# WORK TO BE COMPLETED:
Include the line containing "random.seed(7)" and all lines before it, repeated exactly from the listing below, without pictures.

Rows from a 3D scene dataset
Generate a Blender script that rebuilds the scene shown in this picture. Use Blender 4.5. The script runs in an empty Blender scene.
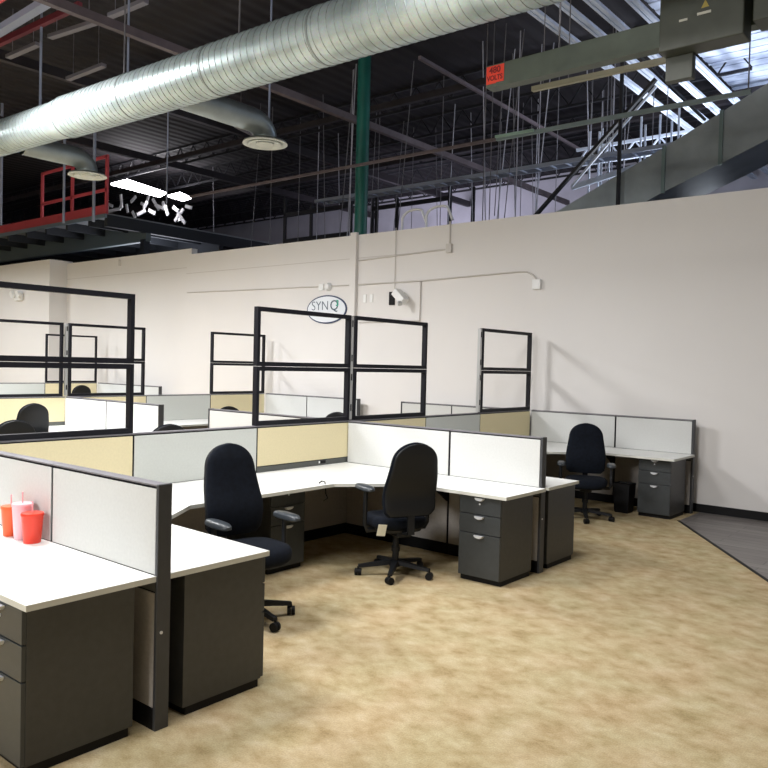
import bpy, bmesh, math, random
from mathutils import Vector, Matrix
R = math.radians
PI = math.pi
scene = bpy.context.scene
col = scene.collection
random.seed(7)

# ------------------------------------------------------------------ materials
M = {}
def mat(name, rgb, rough=.6, metal=0, noise=0, nscale=8, bump=0, bscale=80, emit=None, estr=0, spec=.5):
    m = bpy.data.materials.new(name); m.use_nodes = True
    nt = m.node_tree; b = nt.nodes['Principled BSDF']
    b.inputs['Roughness'].default_value = rough
    b.inputs['Metallic'].default_value = metal
    b.inputs['Specular IOR Level'].default_value = spec
    b.inputs['Base Color'].default_value = (*rgb, 1)
    tc = nt.nodes.new('ShaderNodeTexCoord')
    if noise:
        n = nt.nodes.new('ShaderNodeTexNoise'); n.inputs['Scale'].default_value = nscale
        n.inputs['Detail'].default_value = 5
        nt.links.new(tc.outputs['Object'], n.inputs['Vector'])
        r = nt.nodes.new('ShaderNodeValToRGB')
        r.color_ramp.elements[0].position = .3; r.color_ramp.elements[1].position = .7
        r.color_ramp.elements[0].color = (*[max(0, c*(1-noise)) for c in rgb], 1)
        r.color_ramp.elements[1].color = (*[min(1, c*(1+noise)) for c in rgb], 1)
        nt.links.new(n.outputs['Fac'], r.inputs['Fac']); nt.links.new(r.outputs['Color'], b.inputs['Base Color'])
    if bump:
        n2 = nt.nodes.new('ShaderNodeTexNoise'); n2.inputs['Scale'].default_value = bscale
        nt.links.new(tc.outputs['Object'], n2.inputs['Vector'])
        bp = nt.nodes.new('ShaderNodeBump'); bp.inputs['Strength'].default_value = bump; bp.inputs['Distance'].default_value = .004
        nt.links.new(n2.outputs['Fac'], bp.inputs['Height']); nt.links.new(bp.outputs['Normal'], b.inputs['Normal'])
    if emit:
        b.inputs['Emission Color'].default_value = (*emit, 1); b.inputs['Emission Strength'].default_value = estr
    M[name] = m
    return m
mat('white_top', (.80, .81, .79), .35, noise=.02, nscale=3)
mat('top_edge', (.66, .67, .62), .5)
mat('fabric_white', (.60, .61, .60), .9, noise=.03, nscale=60, bump=.2, bscale=400)
mat('fabric_grey', (.60, .62, .59), .9, noise=.03, nscale=60, bump=.2, bscale=400)
mat('fabric_yellow', (.76, .67, .43), .9, noise=.03, nscale=60, bump=.2, bscale=400)
mat('fabric_taupe', (.42, .395, .375), .95, noise=.06, nscale=50, bump=.3, bscale=400)
mat('trim_grey', (.17, .165, .18), .5, spec=.3)
mat('raceway', (.085, .09, .085), .5)
mat('post_dark', (.045, .047, .052), .5, noise=.08, nscale=20)
mat('frame_black', (.006, .006, .010), .55, spec=.25)
mat('charcoal', (.044, .045, .045), .42, noise=.10, nscale=25, bump=.1, bscale=300)
mat('charcoal_front', (.040, .045, .048), .42, noise=.08, nscale=25, bump=.1, bscale=300)
mat('black', (.005, .005, .006), .6, spec=.25)
mat('chair_fabric', (.004, .006, .011), .95, noise=.3, nscale=30, bump=.4, bscale=500, spec=.2)
mat('chair_plastic', (.008, .009, .011), .5, spec=.3)
mat('arm_plastic', (.035, .042, .05), .35)
mat('chrome', (.72, .74, .78), .35, metal=.35)
mat('alu', (.55, .56, .56), .35, metal=.6)
mat('galv_dark', (.34, .38, .39), .38, metal=.35, noise=.25, nscale=1.6)
mat('paper', (.75, .74, .62), .8)
mat('red_cup', (.80, .045, .02), .35, emit=None)
mat('orange_cup', (.85, .12, .03), .35)
mat('pink_cup', (.85, .50, .56), .35)
mat('pink_straw', (.85, .40, .45), .4)
mat('conduit', (.60, .57, .54), .5)
mat('conduit_white', (.72, .74, .78), .4)
mat('plate_white', (.85, .86, .86), .4)
mat('green_col', (.006, .105, .085), .45, noise=.15, nscale=4)
mat('bus_green', (.085, .105, .085), .5, noise=.12, nscale=6)
mat('bus_dark', (.055, .062, .050), .5, noise=.15, nscale=6)
mat('beige_strip', (.30, .29, .21), .5)
mat('strut_green', (.20, .26, .27), .5)
mat('pale_green', (.28, .42, .36), .45)
mat('beam_dark', (.022, .018, .022), .6, noise=.2, nscale=5)
mat('beam_brown', (.12, .095, .105), .6, noise=.2, nscale=5)
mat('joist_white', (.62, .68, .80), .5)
mat('rod', (.17, .165, .18), .5)
mat('rod_blue', (.30, .34, .46), .45)
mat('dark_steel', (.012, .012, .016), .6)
mat('red_steel', (.62, .09, .12), .5)
mat('steel_blue', (.20, .26, .33), .5)
mat('mez_deck', (.30, .32, .34), .7)
mat('mez_dark', (.03, .035, .042), .7)
mat('girder', (.16, .20, .205), .6)
mat('white_lit', (.85, .85, .88), .5)
mat('lamp_on', (1, 1, 1), .5, emit=(1, .97, 1), estr=14)
mat('far_wall', (.46, .45, .52), .9, noise=.12, nscale=1.2)
mat('sign_white', (.80, .84, .90), .5)
mat('sign_rim', (.03, .05, .12), .4)
mat('sign_text', (.06, .10, .14), .5)
mat('sign_green', (.02, .35, .22), .5)
mat('label_red', (.80, .06, .03), .5)
mat('label_dark', (.18, .01, .01), .5)
mat('label_white', (.55, .55, .50), .5)
mat('label_yellow', (.38, .30, .06), .5)

def wall_material():
    m = mat('wall_paint', (.765, .745, .73), .75, noise=.015, nscale=.7, bump=.15, bscale=60)
    return m
wall_material()

def carpet_material():
    m = bpy.data.materials.new('carpet'); m.use_nodes = True; nt = m.node_tree; L = nt.links.new
    b = nt.nodes['Principled BSDF']; b.inputs['Roughness'].default_value = 1; b.inputs['Specular IOR Level'].default_value = .1
    tc = nt.nodes.new('ShaderNodeTexCoord')
    mp = nt.nodes.new('ShaderNodeMapping'); mp.inputs['Rotation'].default_value = (0, 0, R(40)); mp.inputs['Scale'].default_value = (1, 1.25, 1)
    L(tc.outputs['Object'], mp.inputs['Vector'])
    n = nt.nodes.new('ShaderNodeTexNoise'); n.inputs['Scale'].default_value = 6.0; n.inputs['Detail'].default_value = 8; n.inputs['Roughness'].default_value = .60; n.inputs['Distortion'].default_value = .15
    L(mp.outputs['Vector'], n.inputs['Vector'])
    r = nt.nodes.new('ShaderNodeValToRGB'); e = r.color_ramp.elements
    e[0].position = .30; e[0].color = (.35, .26, .135, 1)
    e[1].position = .72; e[1].color = (.60, .50, .345, 1)
    k = e.new(.43); k.color = (.45, .35, .20, 1); k = e.new(.55); k.color = (.52, .42, .26, 1)
    L(n.outputs['Fac'], r.inputs['Fac'])
    n2 = nt.nodes.new('ShaderNodeTexNoise'); n2.inputs['Scale'].default_value = 120; n2.inputs['Detail'].default_value = 2
    L(tc.outputs['Object'], n2.inputs['Vector'])
    w = nt.nodes.new('ShaderNodeTexWave'); w.inputs['Scale'].default_value = 28; w.inputs['Distortion'].default_value = 9; w.inputs['Detail'].default_value = 2; w.inputs['Detail Scale'].default_value = 1.5
    L(mp.outputs['Vector'], w.inputs['Vector'])
    mx = nt.nodes.new('ShaderNodeMixRGB'); mx.blend_type = 'MULTIPLY'; mx.inputs['Fac'].default_value = .45
    rr = nt.nodes.new('ShaderNodeValToRGB'); rr.color_ramp.elements[0].color = (.6, .58, .55, 1); rr.color_ramp.elements[1].color = (1, 1, 1, 1)
    rr.color_ramp.elements[0].position = .3; rr.color_ramp.elements[1].position = .62
    L(n2.outputs['Fac'], rr.inputs['Fac'])
    L(r.outputs['Color'], mx.inputs[1]); L(rr.outputs['Color'], mx.inputs[2])
    mx2 = nt.nodes.new('ShaderNodeMixRGB'); mx2.blend_type = 'MULTIPLY'; mx2.inputs['Fac'].default_value = .16
    L(mx.outputs['Color'], mx2.inputs[1]); L(w.outputs['Color'], mx2.inputs[2])
    n3 = nt.nodes.new('ShaderNodeTexNoise'); n3.inputs['Scale'].default_value = 2.3; n3.inputs['Detail'].default_value = 3
    mp3 = nt.nodes.new('ShaderNodeMapping'); mp3.inputs['Location'].default_value = (7, 3, 0); L(tc.outputs['Object'], mp3.inputs['Vector']); L(mp3.outputs['Vector'], n3.inputs['Vector'])
    r3 = nt.nodes.new('ShaderNodeValToRGB'); r3.color_ramp.elements[0].position = .35; r3.color_ramp.elements[1].position = .65
    r3.color_ramp.elements[0].color = (1, .93, .88, 1); r3.color_ramp.elements[1].color = (.92, 1, .92, 1)
    L(n3.outputs['Fac'], r3.inputs['Fac'])
    mx3 = nt.nodes.new('ShaderNodeMixRGB'); mx3.blend_type = 'MULTIPLY'; mx3.inputs['Fac'].default_value = .45
    L(mx2.outputs['Color'], mx3.inputs[1]); L(r3.outputs['Color'], mx3.inputs[2])
    L(mx3.outputs['Color'], b.inputs['Base Color'])
    bp = nt.nodes.new('ShaderNodeBump'); bp.inputs['Strength'].default_value = .5; bp.inputs['Distance'].default_value = .004
    L(n2.outputs['Fac'], bp.inputs['Height']); L(bp.outputs['Normal'], b.inputs['Normal'])
    M['carpet'] = m
carpet_material()

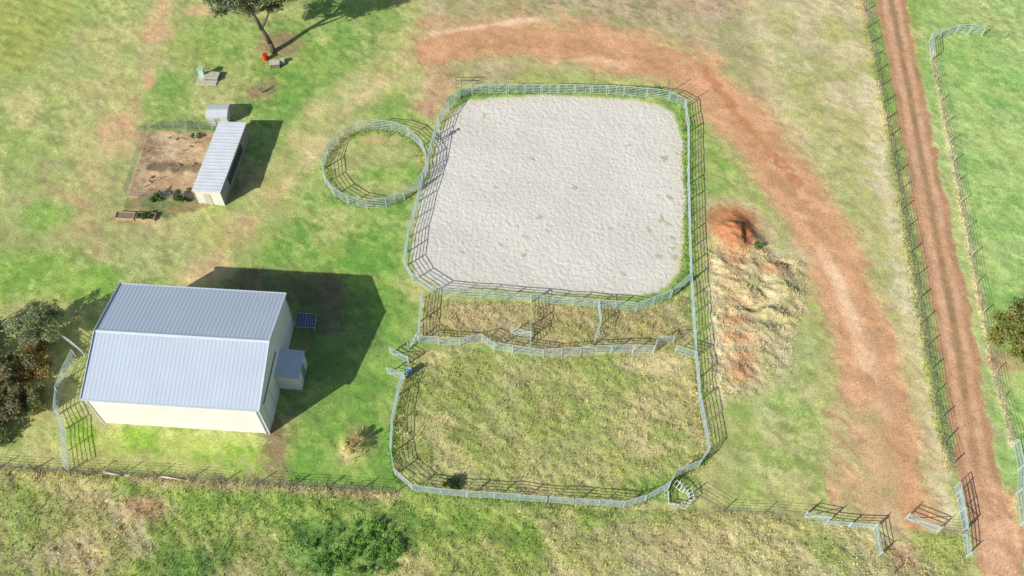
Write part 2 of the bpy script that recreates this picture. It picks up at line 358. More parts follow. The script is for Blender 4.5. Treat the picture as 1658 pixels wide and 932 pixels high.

# ANSWER TO THE TASK:
Generate a Blender script that rebuilds the scene shown in this picture. Use Blender 4.5. The script runs in an empty Blender scene.
import bpy, bmesh, math, random
from mathutils import Vector, Matrix
R = math.radians
PI = math.pi
scene = bpy.context.scene
col = scene.collection
random.seed(7)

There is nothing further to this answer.